All of us have weird things.
My brother, up until he was 12 or so, did not want to be the last person to see something, so when we were in a car he would ask me to look at something after he did. Finally, I stopped doing him the favor to look.
I had a thing in college about never taking the elevator in the student center. EVER. I should walk up the five stories to get the exercise and save time. It was kind of like parking a car. I would rather park ten minutes away then look for twenty minutes for a spot five minutes away.
Till I hit puberty, I also had a thing about touching all of the designs and buttons in the elevator where I lived when I would go either up to or down from my grandma's apartment.

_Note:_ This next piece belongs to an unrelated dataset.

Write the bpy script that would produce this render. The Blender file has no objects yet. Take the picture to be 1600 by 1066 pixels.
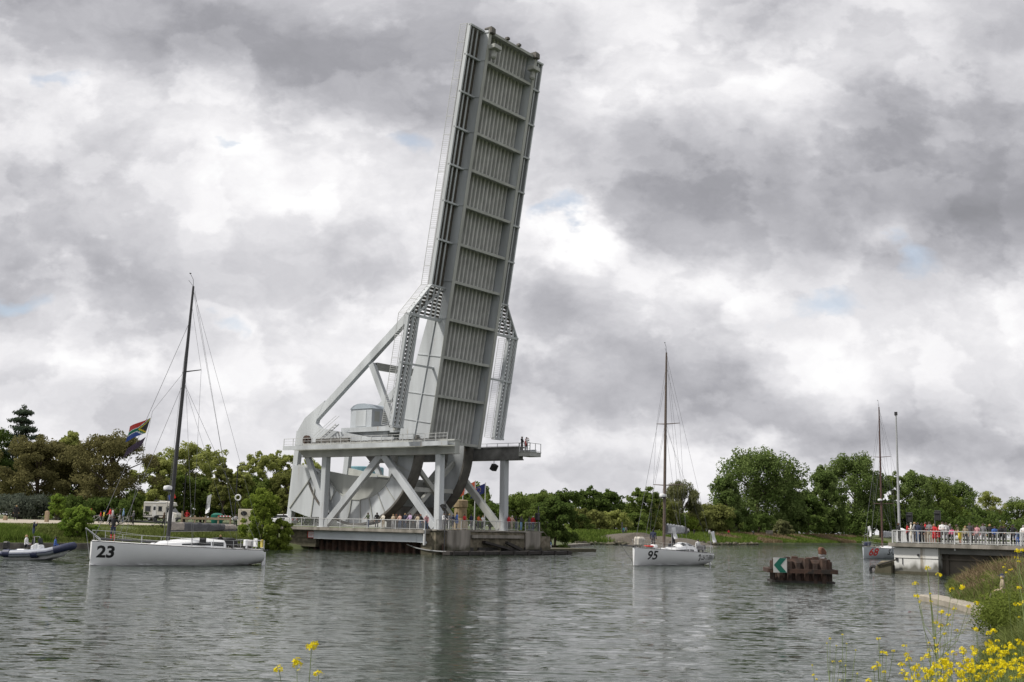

I would usually jump on the railings in the elevator and then touch everything, as most the designs were near the ceiling, and around the perimeter of the elevator. I could also do a lot of jumping around the elevator instead of one jump and walking around the railings.
When I played baseball I did a thing where I would close one eye and make sure I rubbed it with my hand while it was closed, then do this with the other eye. I would also, with one eye closed, look with the other eye at all the poles that comprised the backstop. I would also do other things with one eye, like picture where I was going to hit the ball. There was no logic in these actions. It wasn't some psychological thing to get me going. I don't know what it was.
I learned recently that my sister has a thing about finish Harry Potter books in 24 hours. This seemes reasonable to me, better than my brother and my "things."
Should these things be called "things,"or is there a better word that all of them fall under. Some could be superstitions but certainly not all of them. And where do these things come from? Have psychologists studied this? Someone must have, right?